BEGIN Information supplied
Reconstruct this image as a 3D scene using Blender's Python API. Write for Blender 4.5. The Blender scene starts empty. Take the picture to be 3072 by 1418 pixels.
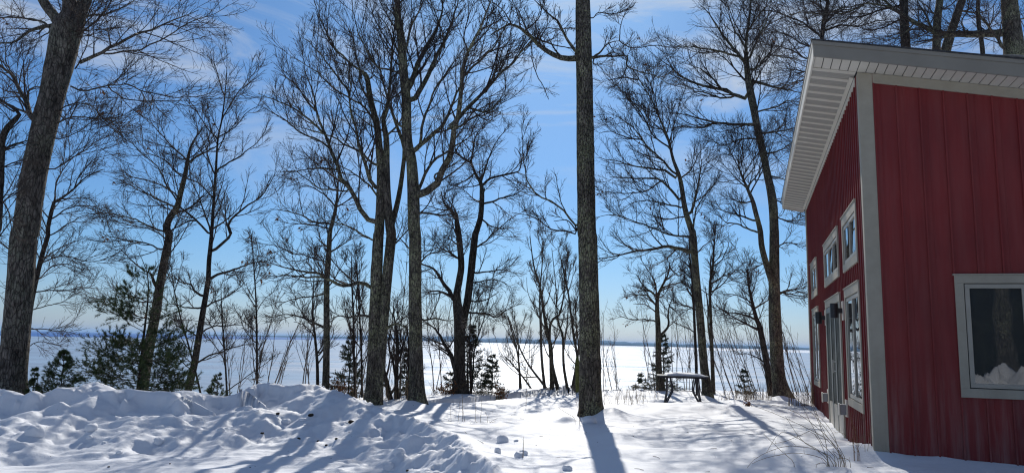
import bpy, math, random
import numpy as np
from mathutils import Vector, Matrix
R = math.radians
random.seed(7)
SC = bpy.context.scene
COL = SC.collection

# ------------------------------------------------------------------ camera
F, PW, PH = 2216.0, 3072.0, 1418.0
TH, RO = math.atan(315 / F), math.atan(0.0235)
EYE = np.array([0, 0, 1.6])
_f = np.array([0, math.cos(TH), math.sin(TH)])
_r0 = np.array([1.0, 0, 0]); _u0 = np.cross(_r0, _f)
_r = math.cos(RO) * _r0 + math.sin(RO) * _u0
_u = -math.sin(RO) * _r0 + math.cos(RO) * _u0
def ray(x, y): return _f + (x - PW / 2) / F * _r - (y - PH / 2) / F * _u
def at(x, y, Y):
    d = ray(x, y); return EYE + d * (Y / d[1])
def atz(x, y, z):
    d = ray(x, y); return EYE + d * ((z - EYE[2]) / d[2])
cam = bpy.data.cameras.new("camera"); co = bpy.data.objects.new("camera", cam); COL.objects.link(co)
cam.sensor_fit = 'HORIZONTAL'; cam.sensor_width = 36; cam.lens = 36 * F / PW
cam.clip_start = 0.1; cam.clip_end = 60000
m = Matrix(((_r[0], _u[0], -_f[0], 0), (_r[1], _u[1], -_f[1], 0), (_r[2], _u[2], -_f[2], 1.6), (0, 0, 0, 1)))
co.matrix_world = m
SC.camera = co

# ------------------------------------------------------------------ light
SUN_AZ, SUN_EL = 3.0, 35.0          # degrees right of the view axis, above the horizon
W = bpy.data.worlds.new("World"); SC.world = W; W.use_nodes = True
nt = W.node_tree; nt.nodes.clear()
def N(nt, t, **k):
    n = nt.nodes.new(t)
    for a, b in k.items():
        if a == 'inp':
            for i, v in b.items(): n.inputs[i].default_value = v
        else: setattr(n, a, b)
    return n
def Lk(nt, a, b): nt.links.new(a, b)
out = N(nt, 'ShaderNodeOutputWorld'); bg = N(nt, 'ShaderNodeBackground', inp={1: 0.080})
sky = N(nt, 'ShaderNodeTexSky', sky_type='NISHITA', sun_disc=False, sun_elevation=R(SUN_EL), sun_rotation=R(SUN_AZ),
        air_density=1.0, dust_density=0.5, ozone_density=3.0, altitude=200)
geo = N(nt, 'ShaderNodeTexCoord')
mp = N(nt, 'ShaderNodeMapping', inp={2: (0.3, 0.5, 0.2), 3: (1.5, 2.6, 6.0)})
no = N(nt, 'ShaderNodeTexNoise', inp={'Scale': 1.5, 'Detail': 9, 'Roughness': 0.62, 'Distortion': 1.1})
cr = N(nt, 'ShaderNodeValToRGB'); cr.color_ramp.elements[0].position = 0.475; cr.color_ramp.elements[1].position = 0.70
sp = N(nt, 'ShaderNodeSeparateXYZ'); mr = N(nt, 'ShaderNodeMapRange', inp={1: 0.10, 2: 0.36, 3: 0.0, 4: 0.85})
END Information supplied
## Work instructions
Pictures in the data above should not be copied; transcribe everything else exactly.

## Answer below
Reconstruct this image as a 3D scene using Blender's Python API. Write for Blender 4.5. The Blender scene starts empty. Take the picture to be 3072 by 1418 pixels.
import bpy, math, random
import numpy as np
from mathutils import Vector, Matrix
R = math.radians
random.seed(7)
SC = bpy.context.scene
COL = SC.collection

# ------------------------------------------------------------------ camera
F, PW, PH = 2216.0, 3072.0, 1418.0
TH, RO = math.atan(315 / F), math.atan(0.0235)
EYE = np.array([0, 0, 1.6])
_f = np.array([0, math.cos(TH), math.sin(TH)])
_r0 = np.array([1.0, 0, 0]); _u0 = np.cross(_r0, _f)
_r = math.cos(RO) * _r0 + math.sin(RO) * _u0
_u = -math.sin(RO) * _r0 + math.cos(RO) * _u0
def ray(x, y): return _f + (x - PW / 2) / F * _r - (y - PH / 2) / F * _u
def at(x, y, Y):
    d = ray(x, y); return EYE + d * (Y / d[1])
def atz(x, y, z):
    d = ray(x, y); return EYE + d * ((z - EYE[2]) / d[2])
cam = bpy.data.cameras.new("camera"); co = bpy.data.objects.new("camera", cam); COL.objects.link(co)
cam.sensor_fit = 'HORIZONTAL'; cam.sensor_width = 36; cam.lens = 36 * F / PW
cam.clip_start = 0.1; cam.clip_end = 60000
m = Matrix(((_r[0], _u[0], -_f[0], 0), (_r[1], _u[1], -_f[1], 0), (_r[2], _u[2], -_f[2], 1.6), (0, 0, 0, 1)))
co.matrix_world = m
SC.camera = co

# ------------------------------------------------------------------ light
SUN_AZ, SUN_EL = 3.0, 35.0          # degrees right of the view axis, above the horizon
W = bpy.data.worlds.new("World"); SC.world = W; W.use_nodes = True
nt = W.node_tree; nt.nodes.clear()
def N(nt, t, **k):
    n = nt.nodes.new(t)
    for a, b in k.items():
        if a == 'inp':
            for i, v in b.items(): n.inputs[i].default_value = v
        else: setattr(n, a, b)
    return n
def Lk(nt, a, b): nt.links.new(a, b)
out = N(nt, 'ShaderNodeOutputWorld'); bg = N(nt, 'ShaderNodeBackground', inp={1: 0.080})
sky = N(nt, 'ShaderNodeTexSky', sky_type='NISHITA', sun_disc=False, sun_elevation=R(SUN_EL), sun_rotation=R(SUN_AZ),
        air_density=1.0, dust_density=0.5, ozone_density=3.0, altitude=200)
geo = N(nt, 'ShaderNodeTexCoord')
mp = N(nt, 'ShaderNodeMapping', inp={2: (0.3, 0.5, 0.2), 3: (1.5, 2.6, 6.0)})
no = N(nt, 'ShaderNodeTexNoise', inp={'Scale': 1.5, 'Detail': 9, 'Roughness': 0.62, 'Distortion': 1.1})
cr = N(nt, 'ShaderNodeValToRGB'); cr.color_ramp.elements[0].position = 0.475; cr.color_ramp.elements[1].position = 0.70
sp = N(nt, 'ShaderNodeSeparateXYZ'); mr = N(nt, 'ShaderNodeMapRange', inp={1: 0.10, 2: 0.36, 3: 0.0, 4: 0.85})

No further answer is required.